Ruslan Ayndievich Dzhamaev ve annesi Manash Khalitovna Akhmadova yaklaşık 3,5 yıl kadar önce Çeçenya’dan İsveç’e geldi. Şimdi ise sınırdışı edilme tehdidi altındalar, çünkü ülkenin göç bürosu sığınma taleplerini reddetti ve bu iki Çeçen de gönüllü geri dönüşü reddetti.
Çeçen Cumhuriyeti İçkerya Silahlı Kuvvetleri’nin eski bir üyesi olan Ruslan’ın hikayesine daha önce sitemizde yer vermiştik. Bu nedenle, Ruslan, Çeçenya’ya dönmeye korkuyor. Çünkü Ruslan, Rus istihbarat servislerinin ve onların yerel işbirlikçilerinin bağımsızlık mücadelesine katılanları teker teker avladığını çok iyi biliyor.
Annesi, “Eğer Çeçenya gerçekten güvenli bir yer olsaydı, burada bir dakika bile durmaz geri dönerdik” diyor. Ayrıca geri dönüşün sadece Ruslan için değil aynı zamanda kendisi için de tehlikeli olduğuna dikkat çekerek şöyle diyor: “Oğlumun nerede olduğunu öğrenmek için bana eziyet edeceklerdir”.
Ruslan ve annesinin sığınma süreciyle ilgili bazı soruları ve görünüşe göre şikayetlerinde de oldukça haklılar. Bayan Akhmadova, “Buraya geldiğimizde bize Çeçence konuşan bir tercüman vermediler, temin ettikleri kişi bir Rus’tu. Bizim için gönderilen avukat ise ne Çeçenya ne de oradaki durum hakkında en ufak bir bilgiye sahip değildi” diyor yakınarak.
İsveç Çeçen Komitesi’nin (Svenska Tjetjenienkommittén) başkanı Johan Lagerfelt, “Ruslan ile tamamen aynı fikirdeyim. Çeçenya’ya geri dönüşü onun için çok tehlikeli. 2008 yılında birkaç kez Rus güvenlik servisi FSB tarafından telefonla arandı. Geri döndüğü takdirde başına neler gelebileceğini düşünmek bile istemiyorum. Geri dönerse ardında hiçbir iz bırakmadan kaybolacaktır” dedi.

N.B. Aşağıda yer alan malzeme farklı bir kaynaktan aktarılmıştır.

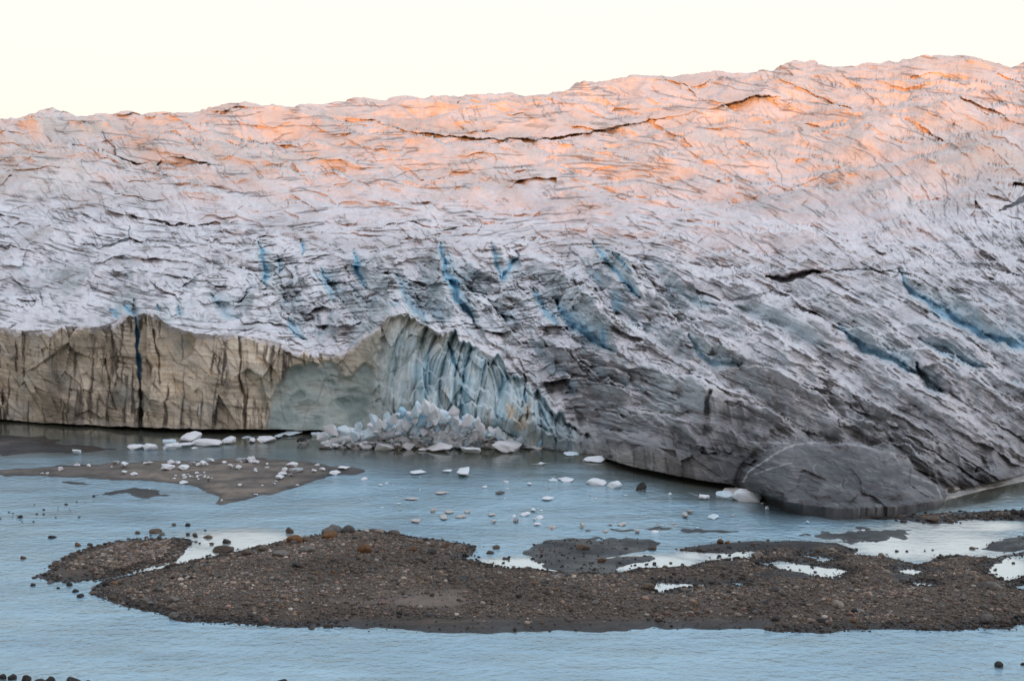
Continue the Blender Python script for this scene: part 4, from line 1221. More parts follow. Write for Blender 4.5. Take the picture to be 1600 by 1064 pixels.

Bay Lagerfelt, Avrupa Konseyi Parlamenterler Meclisi’nin geride bıraktığımız yaz dönemindeki oturumunda kabul ettiği bir raporda Çeçenya’daki durum hakkında değerlendirmelerde bulunduğunu söyledi. Bu rapora göre Çeçenya’da insanların ortadan kaybolduğu, işkencenin yaygın bir uygulama olduğu bir korku atmosferi olarak tasvir edildi.
Johan Lagerfelt ayrıca İsveç Göç Bürosu’nu da ciddi hatalar yapmakla suçluyor.
Bay Lagerfelt, “Bazı Rusça dokümanların tercümesi sırasında hatalar yapıldı, gerçekler çarpıtıldı ya da gizlendi. Göç Bürosu’nun görüşmeler esnasında Çeçen tercümanlar yerine Çeçenlerin çok az güvendiği Ruslarla çalışması büyük bir talihsizlik. Kimi Çeçenler bu görüşmelere katılan Rusların duydukları bilgileri Rus konsolosluğuna ve FSB’ye aktardığından endişe ediyor. Ancak görünüşe göre Göç Bürosu kasıtlı olarak Çeçenlerin sığınma başvurularını reddediyor, çünkü karlı gaz ve petrol anlaşmaları ülke için daha cezp edici” dedi.
Tweet
Bir yanıt bırakın!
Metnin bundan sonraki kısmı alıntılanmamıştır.